Und damit zum ungleich verzwickteren Teil deiner Frage: Jungfräulichkeit, Sex, Geräusche aus dem Nebenzimmer. Über die sexuellen Erfahrungen unserer kleinen Schwestern machen wir uns ähnlich gern Gedanken wie über die Lieblingsstellung unserer Tante oder den genauen Zweck des Babyöls im Bad unserer Eltern. Es ist so: Tut alles, worauf ihr Lust habt – aber lasst uns bloß damit in Ruhe.

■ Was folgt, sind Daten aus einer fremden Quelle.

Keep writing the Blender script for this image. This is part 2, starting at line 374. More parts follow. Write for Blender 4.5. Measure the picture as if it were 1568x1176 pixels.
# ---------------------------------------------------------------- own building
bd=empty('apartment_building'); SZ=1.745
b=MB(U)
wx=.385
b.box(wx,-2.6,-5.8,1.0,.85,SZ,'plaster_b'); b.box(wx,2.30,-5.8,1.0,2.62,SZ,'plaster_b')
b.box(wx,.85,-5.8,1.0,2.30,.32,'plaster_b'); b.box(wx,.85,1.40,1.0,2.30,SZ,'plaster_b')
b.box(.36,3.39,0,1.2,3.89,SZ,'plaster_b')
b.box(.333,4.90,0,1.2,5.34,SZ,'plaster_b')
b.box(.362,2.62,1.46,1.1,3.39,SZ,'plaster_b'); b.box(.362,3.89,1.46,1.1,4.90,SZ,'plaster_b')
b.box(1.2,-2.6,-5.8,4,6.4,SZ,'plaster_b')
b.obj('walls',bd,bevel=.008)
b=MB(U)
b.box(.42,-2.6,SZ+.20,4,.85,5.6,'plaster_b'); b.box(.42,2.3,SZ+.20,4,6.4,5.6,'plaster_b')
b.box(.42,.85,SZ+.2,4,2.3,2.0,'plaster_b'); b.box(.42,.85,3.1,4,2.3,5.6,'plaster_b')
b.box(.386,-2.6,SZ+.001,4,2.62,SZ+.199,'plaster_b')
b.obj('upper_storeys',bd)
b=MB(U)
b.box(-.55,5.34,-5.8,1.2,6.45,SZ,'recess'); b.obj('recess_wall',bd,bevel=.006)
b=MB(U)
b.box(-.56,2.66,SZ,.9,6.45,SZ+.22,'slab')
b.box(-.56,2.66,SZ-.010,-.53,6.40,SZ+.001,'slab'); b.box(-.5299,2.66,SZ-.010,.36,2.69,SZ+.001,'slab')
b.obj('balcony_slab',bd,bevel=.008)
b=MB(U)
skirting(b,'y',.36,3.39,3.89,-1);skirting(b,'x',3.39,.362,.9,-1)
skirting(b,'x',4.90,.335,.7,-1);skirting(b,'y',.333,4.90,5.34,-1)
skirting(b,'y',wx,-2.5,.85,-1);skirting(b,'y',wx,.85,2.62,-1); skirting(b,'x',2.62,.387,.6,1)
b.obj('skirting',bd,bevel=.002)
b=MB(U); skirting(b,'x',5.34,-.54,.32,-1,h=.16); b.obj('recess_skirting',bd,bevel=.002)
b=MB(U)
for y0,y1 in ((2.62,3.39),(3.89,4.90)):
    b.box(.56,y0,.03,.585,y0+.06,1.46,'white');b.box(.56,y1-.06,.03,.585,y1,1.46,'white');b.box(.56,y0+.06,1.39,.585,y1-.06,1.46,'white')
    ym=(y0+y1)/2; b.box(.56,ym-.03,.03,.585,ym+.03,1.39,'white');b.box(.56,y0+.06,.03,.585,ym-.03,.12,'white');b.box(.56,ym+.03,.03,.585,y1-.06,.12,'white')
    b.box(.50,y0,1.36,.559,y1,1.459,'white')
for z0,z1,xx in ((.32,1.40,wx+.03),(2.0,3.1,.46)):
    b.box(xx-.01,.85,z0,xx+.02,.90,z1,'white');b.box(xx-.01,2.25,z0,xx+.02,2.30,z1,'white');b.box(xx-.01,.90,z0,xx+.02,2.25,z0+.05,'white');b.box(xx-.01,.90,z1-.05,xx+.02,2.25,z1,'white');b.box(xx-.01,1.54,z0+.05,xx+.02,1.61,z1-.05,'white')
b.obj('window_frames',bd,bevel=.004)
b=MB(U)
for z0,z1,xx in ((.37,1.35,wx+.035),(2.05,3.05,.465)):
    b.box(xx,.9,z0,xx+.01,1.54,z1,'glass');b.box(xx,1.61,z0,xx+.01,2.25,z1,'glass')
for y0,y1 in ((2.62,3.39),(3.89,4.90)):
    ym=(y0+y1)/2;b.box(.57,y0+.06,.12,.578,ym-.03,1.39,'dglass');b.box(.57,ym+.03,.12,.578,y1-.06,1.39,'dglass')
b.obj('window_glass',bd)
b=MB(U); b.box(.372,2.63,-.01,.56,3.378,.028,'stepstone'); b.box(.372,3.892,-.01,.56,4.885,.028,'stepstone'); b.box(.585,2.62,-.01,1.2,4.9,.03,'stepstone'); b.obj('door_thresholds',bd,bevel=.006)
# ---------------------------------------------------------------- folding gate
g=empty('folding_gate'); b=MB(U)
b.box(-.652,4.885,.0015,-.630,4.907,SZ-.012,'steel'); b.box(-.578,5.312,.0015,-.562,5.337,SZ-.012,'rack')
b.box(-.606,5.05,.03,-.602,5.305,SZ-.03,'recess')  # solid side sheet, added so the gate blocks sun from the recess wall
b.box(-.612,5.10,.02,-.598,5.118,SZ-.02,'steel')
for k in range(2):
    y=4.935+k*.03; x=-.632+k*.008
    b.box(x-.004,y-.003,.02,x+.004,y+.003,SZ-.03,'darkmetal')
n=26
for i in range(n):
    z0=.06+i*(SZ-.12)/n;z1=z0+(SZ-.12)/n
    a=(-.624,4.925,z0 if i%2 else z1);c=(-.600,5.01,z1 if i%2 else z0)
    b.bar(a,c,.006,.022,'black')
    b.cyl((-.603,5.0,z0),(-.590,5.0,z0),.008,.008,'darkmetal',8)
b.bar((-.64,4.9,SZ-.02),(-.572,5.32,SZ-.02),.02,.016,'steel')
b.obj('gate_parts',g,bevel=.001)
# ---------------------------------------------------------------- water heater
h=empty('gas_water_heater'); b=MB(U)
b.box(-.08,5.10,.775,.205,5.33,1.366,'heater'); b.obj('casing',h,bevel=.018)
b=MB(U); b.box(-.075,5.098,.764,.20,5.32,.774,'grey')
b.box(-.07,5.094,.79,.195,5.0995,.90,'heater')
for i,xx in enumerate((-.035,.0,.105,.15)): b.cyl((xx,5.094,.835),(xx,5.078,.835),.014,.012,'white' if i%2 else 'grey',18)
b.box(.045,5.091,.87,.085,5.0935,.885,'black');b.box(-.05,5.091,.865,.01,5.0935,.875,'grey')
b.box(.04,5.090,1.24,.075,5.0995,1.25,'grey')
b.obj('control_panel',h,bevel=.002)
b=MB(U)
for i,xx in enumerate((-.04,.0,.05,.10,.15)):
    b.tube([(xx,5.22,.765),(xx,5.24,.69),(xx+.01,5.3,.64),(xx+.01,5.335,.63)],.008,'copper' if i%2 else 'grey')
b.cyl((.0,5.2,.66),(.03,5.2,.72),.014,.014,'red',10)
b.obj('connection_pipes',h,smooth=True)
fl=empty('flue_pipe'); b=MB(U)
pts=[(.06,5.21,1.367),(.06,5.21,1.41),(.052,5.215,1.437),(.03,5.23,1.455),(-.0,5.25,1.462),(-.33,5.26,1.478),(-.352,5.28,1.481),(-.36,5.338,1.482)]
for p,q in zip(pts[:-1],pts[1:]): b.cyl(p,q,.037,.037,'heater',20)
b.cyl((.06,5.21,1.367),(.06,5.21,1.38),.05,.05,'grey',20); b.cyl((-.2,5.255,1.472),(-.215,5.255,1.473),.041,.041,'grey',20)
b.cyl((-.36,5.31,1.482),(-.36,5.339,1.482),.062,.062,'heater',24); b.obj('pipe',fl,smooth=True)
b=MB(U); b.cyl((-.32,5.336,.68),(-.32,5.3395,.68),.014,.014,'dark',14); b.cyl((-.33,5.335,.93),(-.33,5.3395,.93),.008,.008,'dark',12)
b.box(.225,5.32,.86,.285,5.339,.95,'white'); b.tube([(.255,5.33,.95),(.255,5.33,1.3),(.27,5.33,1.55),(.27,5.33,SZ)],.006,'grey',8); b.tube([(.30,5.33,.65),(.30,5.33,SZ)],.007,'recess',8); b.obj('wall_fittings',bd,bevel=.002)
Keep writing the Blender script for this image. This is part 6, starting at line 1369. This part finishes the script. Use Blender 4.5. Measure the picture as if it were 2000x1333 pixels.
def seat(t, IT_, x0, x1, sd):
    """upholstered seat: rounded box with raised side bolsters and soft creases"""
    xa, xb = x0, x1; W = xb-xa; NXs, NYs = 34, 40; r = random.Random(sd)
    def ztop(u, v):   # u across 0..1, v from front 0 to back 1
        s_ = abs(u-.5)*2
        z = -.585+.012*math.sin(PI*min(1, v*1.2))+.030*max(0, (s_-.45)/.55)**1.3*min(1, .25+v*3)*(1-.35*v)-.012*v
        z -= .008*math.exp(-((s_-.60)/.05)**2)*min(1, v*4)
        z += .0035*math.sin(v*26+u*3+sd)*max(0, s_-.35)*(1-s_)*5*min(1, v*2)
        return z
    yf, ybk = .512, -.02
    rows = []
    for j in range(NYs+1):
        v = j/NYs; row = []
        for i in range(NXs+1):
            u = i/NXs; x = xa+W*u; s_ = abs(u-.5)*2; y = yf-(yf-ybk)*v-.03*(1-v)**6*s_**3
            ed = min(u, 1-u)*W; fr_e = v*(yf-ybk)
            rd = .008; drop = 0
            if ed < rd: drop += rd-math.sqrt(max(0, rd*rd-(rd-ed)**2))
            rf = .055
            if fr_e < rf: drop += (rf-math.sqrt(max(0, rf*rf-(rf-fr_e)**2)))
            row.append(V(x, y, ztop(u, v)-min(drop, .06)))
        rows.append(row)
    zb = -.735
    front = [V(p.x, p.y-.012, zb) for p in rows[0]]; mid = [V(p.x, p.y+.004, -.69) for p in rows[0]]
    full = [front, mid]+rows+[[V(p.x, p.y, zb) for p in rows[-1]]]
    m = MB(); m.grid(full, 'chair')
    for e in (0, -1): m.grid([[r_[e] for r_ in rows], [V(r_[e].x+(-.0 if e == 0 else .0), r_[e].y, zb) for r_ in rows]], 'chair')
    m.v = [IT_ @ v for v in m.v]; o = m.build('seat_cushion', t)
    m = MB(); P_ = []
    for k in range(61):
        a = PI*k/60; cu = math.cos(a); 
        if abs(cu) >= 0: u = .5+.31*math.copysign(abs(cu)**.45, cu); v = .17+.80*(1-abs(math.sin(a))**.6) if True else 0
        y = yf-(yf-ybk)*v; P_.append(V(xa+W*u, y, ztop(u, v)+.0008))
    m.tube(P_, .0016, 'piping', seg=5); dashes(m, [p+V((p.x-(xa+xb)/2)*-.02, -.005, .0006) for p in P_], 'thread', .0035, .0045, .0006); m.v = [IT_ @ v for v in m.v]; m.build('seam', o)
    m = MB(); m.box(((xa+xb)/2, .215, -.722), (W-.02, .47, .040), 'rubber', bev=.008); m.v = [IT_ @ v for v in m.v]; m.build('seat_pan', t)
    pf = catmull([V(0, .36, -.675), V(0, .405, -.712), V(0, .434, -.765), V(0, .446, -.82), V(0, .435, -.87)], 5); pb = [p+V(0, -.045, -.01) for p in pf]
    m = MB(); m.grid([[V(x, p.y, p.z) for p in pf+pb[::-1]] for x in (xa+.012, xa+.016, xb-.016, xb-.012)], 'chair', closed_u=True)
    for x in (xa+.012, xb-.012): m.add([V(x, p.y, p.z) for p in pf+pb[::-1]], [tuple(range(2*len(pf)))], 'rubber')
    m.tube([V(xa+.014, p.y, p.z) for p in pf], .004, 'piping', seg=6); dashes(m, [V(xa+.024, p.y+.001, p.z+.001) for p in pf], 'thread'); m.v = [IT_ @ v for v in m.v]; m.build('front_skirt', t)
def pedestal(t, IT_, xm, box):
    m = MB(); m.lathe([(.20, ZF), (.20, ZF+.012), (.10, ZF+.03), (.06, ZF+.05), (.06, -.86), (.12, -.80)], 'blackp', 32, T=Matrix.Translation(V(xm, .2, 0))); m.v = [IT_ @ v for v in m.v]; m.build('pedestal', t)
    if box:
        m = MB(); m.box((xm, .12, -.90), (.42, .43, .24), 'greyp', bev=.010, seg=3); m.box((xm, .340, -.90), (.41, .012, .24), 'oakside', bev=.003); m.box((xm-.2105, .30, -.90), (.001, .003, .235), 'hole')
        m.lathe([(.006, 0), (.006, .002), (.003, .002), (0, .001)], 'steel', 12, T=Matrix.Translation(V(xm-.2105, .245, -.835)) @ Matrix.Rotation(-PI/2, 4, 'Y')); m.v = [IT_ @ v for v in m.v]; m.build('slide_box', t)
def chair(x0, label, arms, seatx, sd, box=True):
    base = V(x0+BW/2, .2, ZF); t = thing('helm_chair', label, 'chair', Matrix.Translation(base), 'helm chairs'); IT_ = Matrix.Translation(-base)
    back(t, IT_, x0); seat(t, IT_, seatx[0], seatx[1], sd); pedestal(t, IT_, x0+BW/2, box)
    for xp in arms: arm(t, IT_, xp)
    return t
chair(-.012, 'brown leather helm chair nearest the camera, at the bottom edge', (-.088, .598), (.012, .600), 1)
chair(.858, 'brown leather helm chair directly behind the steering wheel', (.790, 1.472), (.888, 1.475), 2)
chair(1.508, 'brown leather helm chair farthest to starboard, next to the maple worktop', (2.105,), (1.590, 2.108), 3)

In dem Moment, indem ihr aber nach sieben Alkopops dem Stürmer-Lasse aus unserer Fußballmannschaft den Mundraum ausleckt, stellt ihr euer Sexpaket mitten in unseren Vorgarten. Wir stolpern dann ständig darüber oder müssen fortan umständlich drübersteigen. Und wenn man sich dauernd an etwas das Schienbein anhaut, ist es schwer, so zu tun, als wäre es nicht da.

Irgendeine Haltung müssen wir zu all diesen Dingen ja entwickeln, und im Zweifelsfall ist das erstmal eine ablehnende – je weniger Alkopops im Spiel sind, desto weniger robust ist diese Abwehrhaltung in der Regel, und wenn Stürmer-Lasse uns irgendwann beim Sonntagstee das Milchkännchen reicht, ist von unserem Schutzreflex schon lange nichts mehr übrig. Wächst sich alles raus.